I had taken up my post on a bench, chugging water from my bottle. Wasn’t it getting a bit warm? The mud was now ready for the wooden molds, molds we would have to make when building our own horños. Really? Hands and trowels pressed the mud into the molds. The molds were lifted and, voila, a brick. No, make that three bricks. Our class of 14 adults and two children had spent no less than 45 minutes creating exactly three bricks. Or, as my editor later remarked, many bricks short of a load. I, too, had entered that state. The warm sun, the chirping birds, all that mud and straw had reduced me to pondering the story of the three little pigs and wondering why I couldn’t remember the building material preferred by the middle pig.
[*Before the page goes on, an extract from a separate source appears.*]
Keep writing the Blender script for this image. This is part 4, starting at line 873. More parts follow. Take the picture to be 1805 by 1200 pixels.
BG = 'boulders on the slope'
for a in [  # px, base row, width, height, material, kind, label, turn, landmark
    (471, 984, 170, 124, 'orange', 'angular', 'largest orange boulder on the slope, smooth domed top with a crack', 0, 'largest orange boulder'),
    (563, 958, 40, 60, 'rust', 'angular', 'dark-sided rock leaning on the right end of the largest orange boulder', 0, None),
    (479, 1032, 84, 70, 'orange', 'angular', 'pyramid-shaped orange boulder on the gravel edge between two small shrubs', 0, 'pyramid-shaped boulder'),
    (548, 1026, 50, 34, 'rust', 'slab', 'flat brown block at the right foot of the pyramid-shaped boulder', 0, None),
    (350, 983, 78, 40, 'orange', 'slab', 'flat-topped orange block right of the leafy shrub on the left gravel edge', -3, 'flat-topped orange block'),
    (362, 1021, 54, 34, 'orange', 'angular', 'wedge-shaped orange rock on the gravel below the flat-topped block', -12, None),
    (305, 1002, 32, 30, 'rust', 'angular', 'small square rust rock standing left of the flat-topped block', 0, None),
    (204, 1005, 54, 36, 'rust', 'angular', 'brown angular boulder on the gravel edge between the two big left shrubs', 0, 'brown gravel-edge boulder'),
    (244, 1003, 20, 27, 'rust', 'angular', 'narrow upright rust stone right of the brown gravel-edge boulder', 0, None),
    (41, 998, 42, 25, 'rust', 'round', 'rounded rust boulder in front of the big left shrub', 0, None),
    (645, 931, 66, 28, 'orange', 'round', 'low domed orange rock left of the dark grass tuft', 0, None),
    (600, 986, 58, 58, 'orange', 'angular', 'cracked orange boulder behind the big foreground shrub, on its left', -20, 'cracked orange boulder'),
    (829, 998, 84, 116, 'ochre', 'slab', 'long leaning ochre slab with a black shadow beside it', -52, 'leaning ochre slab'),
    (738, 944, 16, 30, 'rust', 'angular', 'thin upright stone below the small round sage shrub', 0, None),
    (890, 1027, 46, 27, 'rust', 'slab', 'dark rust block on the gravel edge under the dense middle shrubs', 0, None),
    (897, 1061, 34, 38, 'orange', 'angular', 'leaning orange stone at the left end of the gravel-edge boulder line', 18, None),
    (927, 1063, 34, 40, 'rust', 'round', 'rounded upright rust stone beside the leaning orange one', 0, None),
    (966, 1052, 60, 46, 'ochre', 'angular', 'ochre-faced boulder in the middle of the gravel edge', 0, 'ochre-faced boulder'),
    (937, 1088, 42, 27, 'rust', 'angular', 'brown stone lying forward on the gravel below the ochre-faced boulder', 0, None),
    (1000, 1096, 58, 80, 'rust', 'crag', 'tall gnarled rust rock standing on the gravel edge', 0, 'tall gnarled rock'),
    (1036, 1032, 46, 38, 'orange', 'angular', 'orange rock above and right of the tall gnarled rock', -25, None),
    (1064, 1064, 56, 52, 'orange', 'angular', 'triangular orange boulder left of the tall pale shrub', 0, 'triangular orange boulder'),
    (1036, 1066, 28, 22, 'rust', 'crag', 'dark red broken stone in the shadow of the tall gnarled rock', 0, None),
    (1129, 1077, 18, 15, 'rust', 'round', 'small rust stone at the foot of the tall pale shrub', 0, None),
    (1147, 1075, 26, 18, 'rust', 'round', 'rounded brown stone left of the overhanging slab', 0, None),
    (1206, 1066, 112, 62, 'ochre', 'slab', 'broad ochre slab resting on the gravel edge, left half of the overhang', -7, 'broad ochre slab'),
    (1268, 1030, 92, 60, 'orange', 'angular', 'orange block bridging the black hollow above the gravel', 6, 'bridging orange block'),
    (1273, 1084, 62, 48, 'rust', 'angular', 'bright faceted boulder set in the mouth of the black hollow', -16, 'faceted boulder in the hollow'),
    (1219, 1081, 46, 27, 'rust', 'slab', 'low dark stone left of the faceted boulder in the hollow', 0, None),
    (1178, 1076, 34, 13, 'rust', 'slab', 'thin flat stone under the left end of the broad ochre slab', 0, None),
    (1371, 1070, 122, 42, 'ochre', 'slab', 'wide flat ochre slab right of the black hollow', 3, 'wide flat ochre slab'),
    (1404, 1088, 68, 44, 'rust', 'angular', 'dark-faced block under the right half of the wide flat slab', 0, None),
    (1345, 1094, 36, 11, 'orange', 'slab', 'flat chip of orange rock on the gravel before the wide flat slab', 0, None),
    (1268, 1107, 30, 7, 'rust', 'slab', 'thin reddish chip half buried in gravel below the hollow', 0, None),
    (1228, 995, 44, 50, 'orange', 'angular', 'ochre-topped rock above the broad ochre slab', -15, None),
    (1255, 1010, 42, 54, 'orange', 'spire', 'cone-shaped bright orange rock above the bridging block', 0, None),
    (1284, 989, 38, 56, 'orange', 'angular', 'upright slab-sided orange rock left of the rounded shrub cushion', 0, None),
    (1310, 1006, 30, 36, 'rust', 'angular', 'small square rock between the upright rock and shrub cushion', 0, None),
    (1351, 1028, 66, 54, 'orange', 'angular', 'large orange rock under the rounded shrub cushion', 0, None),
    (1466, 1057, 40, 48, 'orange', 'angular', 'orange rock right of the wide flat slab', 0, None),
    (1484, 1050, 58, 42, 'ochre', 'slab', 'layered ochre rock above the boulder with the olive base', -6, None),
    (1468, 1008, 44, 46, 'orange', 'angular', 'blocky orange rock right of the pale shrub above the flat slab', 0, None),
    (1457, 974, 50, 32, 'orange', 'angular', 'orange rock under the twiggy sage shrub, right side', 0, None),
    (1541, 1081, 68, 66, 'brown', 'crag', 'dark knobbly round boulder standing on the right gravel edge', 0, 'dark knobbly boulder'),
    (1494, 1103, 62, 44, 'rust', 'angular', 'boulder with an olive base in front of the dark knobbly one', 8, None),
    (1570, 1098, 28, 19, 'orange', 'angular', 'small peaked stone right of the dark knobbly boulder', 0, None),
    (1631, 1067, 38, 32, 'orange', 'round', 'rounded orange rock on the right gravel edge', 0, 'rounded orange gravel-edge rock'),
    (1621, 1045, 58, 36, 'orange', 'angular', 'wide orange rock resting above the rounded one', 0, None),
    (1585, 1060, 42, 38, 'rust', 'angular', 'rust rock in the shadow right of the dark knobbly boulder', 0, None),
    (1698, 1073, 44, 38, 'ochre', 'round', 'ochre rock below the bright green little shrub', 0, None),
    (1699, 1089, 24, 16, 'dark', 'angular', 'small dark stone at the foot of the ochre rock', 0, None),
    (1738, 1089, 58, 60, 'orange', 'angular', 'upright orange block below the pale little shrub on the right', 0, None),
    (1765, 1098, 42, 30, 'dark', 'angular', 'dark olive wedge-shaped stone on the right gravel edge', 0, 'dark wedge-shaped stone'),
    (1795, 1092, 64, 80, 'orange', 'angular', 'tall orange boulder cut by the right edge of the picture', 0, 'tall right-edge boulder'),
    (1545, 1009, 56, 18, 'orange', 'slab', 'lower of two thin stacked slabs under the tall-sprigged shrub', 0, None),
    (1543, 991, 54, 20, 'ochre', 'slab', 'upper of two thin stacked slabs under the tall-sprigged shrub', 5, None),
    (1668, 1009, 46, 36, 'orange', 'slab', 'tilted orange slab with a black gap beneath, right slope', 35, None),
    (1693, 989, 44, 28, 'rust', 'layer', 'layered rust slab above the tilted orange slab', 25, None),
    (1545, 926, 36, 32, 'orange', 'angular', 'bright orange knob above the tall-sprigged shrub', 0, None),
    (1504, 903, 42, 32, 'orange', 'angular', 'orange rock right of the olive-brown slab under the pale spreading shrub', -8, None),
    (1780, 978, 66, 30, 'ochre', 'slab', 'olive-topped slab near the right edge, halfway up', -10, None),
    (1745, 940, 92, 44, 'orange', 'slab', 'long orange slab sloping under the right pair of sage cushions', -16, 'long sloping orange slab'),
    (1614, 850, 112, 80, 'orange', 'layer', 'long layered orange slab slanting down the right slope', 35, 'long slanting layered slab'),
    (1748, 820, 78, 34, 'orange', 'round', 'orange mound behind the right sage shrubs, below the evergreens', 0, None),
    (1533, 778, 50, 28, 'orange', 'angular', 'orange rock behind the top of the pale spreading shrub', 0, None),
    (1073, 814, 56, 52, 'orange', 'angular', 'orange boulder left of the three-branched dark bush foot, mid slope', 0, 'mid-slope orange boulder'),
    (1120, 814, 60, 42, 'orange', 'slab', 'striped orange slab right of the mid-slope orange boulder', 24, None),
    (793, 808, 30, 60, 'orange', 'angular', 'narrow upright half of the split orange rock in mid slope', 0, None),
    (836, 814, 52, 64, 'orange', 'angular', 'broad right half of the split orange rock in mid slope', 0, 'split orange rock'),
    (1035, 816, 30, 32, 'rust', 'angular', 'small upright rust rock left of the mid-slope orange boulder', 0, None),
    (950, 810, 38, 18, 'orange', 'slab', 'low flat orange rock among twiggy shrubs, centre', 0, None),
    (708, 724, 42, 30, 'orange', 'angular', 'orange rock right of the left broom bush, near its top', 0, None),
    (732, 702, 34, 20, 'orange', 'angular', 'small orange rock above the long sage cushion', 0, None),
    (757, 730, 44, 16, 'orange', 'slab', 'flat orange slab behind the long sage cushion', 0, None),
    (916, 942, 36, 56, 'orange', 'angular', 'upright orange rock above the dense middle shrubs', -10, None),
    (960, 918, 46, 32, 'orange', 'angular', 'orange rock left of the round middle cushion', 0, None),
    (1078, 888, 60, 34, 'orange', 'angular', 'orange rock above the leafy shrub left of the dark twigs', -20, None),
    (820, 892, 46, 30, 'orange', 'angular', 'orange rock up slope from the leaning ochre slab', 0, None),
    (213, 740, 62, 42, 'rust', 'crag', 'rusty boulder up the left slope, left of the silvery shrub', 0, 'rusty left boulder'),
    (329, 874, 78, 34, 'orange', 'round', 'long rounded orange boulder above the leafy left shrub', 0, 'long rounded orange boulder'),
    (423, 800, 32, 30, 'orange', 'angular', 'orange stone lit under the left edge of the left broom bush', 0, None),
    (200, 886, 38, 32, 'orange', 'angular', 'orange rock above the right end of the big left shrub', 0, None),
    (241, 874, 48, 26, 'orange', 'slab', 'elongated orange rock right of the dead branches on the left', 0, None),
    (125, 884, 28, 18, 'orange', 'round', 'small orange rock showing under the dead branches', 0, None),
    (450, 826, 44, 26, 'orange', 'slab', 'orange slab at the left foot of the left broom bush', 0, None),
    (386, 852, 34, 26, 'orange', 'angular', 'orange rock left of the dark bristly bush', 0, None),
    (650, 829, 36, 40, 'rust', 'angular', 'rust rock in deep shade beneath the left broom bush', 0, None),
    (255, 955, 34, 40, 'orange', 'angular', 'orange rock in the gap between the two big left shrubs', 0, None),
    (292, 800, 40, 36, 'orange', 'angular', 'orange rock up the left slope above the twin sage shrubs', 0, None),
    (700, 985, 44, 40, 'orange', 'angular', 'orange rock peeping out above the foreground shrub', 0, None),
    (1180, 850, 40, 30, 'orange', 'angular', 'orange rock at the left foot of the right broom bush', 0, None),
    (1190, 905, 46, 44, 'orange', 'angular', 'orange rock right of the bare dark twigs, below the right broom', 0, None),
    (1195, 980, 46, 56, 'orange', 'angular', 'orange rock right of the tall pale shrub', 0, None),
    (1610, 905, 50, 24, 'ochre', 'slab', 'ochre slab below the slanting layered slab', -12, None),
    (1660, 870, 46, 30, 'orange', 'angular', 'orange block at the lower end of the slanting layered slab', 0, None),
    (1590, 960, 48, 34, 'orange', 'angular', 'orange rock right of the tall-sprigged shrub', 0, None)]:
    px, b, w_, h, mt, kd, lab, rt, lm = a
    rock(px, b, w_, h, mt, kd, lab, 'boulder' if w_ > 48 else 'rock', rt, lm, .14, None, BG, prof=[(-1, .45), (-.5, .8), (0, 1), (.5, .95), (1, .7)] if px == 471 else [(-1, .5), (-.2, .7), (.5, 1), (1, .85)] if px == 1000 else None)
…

No matter, my other option was waking up and watching mud dry. But the class had moved on, now discussing how you make something almost round out of things almost square. Fred produced a flip chart, drew diagrams. We were learning, someone was, how to make an arch, create a dome. A dome? Don't you make a pile of sand and put the bricks up around it somehow? Don't you? Oh no. This was high school geometry all over again. The guy on one side of me was drawing intricate little pictures in his notebook, straight lines and all, with a neat little thin-point pen. Another was taking measurements of everything with a snappy little metal tape. He lunged, he parried, I panicked. I was surrounded by ringers. These people knew what they were doing. I did grasp one concept. Fred said that plastering the interior of a small horno might require putting your head inside. My head in an oven? Yeah, right after I finish the arch. Our class concluded with a field trip to the home of a local artist who had built the horno of hornos. His had a decorative pattern of broken tile and an ornate ceramic door. The door, which he made, had a shelf big enough to hold a cup of tea for warming while the bread baked. Okay, let's see if I've got this straight. In addition to dirt and water, I need access to a barnyard animal for the straw, a carpenter to build the molds, a slide rule at the very least but preferably attached to an architect, a class in ceramics and one of those little thintipped pens to make me look good. And all this for a hot cup of tea? Please. After a day like this, I'll take mine cold.